"""

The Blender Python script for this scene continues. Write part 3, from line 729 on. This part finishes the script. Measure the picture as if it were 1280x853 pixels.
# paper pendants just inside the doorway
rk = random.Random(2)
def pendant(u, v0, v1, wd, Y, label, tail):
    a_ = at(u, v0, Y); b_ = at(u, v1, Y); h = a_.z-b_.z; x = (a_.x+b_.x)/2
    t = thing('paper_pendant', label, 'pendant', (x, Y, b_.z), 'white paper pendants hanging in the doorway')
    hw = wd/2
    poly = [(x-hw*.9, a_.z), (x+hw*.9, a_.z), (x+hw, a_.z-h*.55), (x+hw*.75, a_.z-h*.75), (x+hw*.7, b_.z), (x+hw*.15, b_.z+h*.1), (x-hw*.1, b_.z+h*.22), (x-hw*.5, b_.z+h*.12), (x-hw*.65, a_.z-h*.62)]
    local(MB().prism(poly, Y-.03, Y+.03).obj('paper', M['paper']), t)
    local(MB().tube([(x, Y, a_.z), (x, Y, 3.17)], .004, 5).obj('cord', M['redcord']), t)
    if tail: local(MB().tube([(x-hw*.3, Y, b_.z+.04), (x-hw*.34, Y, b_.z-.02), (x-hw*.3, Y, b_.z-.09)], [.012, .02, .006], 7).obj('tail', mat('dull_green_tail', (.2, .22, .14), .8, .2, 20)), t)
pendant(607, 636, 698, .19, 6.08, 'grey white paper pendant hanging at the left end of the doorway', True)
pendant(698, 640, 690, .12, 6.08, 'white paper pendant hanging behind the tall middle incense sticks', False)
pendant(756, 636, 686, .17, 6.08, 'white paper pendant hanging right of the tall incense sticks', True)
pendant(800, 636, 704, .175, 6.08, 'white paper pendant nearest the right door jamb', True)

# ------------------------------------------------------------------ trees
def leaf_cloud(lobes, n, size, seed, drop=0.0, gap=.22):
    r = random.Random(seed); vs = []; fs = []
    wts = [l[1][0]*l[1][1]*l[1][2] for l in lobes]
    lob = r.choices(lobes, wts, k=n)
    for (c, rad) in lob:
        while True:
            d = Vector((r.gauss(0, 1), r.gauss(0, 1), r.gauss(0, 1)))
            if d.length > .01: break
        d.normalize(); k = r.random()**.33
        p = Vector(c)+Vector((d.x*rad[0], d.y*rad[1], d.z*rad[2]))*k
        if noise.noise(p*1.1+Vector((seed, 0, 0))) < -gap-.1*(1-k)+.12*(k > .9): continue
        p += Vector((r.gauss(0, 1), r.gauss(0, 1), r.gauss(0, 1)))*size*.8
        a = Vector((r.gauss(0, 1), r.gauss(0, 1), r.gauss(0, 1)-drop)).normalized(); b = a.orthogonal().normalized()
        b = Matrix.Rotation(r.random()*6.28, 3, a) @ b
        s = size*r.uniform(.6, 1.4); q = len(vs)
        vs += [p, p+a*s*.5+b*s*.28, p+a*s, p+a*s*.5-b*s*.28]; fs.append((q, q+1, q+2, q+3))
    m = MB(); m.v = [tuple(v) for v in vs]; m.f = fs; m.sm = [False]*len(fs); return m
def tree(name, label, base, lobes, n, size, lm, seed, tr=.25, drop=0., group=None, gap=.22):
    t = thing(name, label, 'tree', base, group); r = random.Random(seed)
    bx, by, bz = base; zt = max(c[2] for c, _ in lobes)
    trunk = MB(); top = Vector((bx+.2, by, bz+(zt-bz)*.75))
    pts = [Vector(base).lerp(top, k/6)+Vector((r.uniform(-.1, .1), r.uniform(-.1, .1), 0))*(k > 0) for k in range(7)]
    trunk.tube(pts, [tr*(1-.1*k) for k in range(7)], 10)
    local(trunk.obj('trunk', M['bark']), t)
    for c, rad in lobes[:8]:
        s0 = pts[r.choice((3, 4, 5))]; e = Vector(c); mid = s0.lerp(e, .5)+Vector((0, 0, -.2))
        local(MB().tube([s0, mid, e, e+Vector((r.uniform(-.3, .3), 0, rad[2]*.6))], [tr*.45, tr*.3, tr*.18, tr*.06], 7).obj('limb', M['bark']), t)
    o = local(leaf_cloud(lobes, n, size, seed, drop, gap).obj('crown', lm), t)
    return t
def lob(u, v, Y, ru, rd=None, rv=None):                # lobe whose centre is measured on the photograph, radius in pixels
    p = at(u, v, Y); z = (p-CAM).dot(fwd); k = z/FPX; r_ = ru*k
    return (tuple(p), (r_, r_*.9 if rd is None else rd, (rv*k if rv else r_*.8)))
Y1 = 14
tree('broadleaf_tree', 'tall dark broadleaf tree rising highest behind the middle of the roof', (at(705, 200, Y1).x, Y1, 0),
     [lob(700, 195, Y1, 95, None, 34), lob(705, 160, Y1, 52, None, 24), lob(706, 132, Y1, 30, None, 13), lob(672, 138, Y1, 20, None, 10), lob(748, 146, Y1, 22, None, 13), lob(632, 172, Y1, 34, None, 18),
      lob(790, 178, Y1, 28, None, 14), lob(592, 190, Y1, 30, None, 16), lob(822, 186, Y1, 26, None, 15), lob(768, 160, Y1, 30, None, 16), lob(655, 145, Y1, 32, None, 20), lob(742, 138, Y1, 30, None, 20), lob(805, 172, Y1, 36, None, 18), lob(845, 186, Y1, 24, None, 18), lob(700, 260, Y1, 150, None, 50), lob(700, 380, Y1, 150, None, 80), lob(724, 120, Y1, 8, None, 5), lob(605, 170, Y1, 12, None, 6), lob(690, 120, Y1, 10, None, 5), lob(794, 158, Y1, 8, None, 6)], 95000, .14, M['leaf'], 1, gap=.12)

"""

• **TASK STATEMENT**
Check each line above for the word "pixels", and copy the lines where it appears.

• **FINISHED EXERCISE**
The Blender Python script for this scene continues. Write part 3, from line 729 on. This part finishes the script. Measure the picture as if it were 1280x853 pixels.
def lob(u, v, Y, ru, rd=None, rv=None):                # lobe whose centre is measured on the photograph, radius in pixels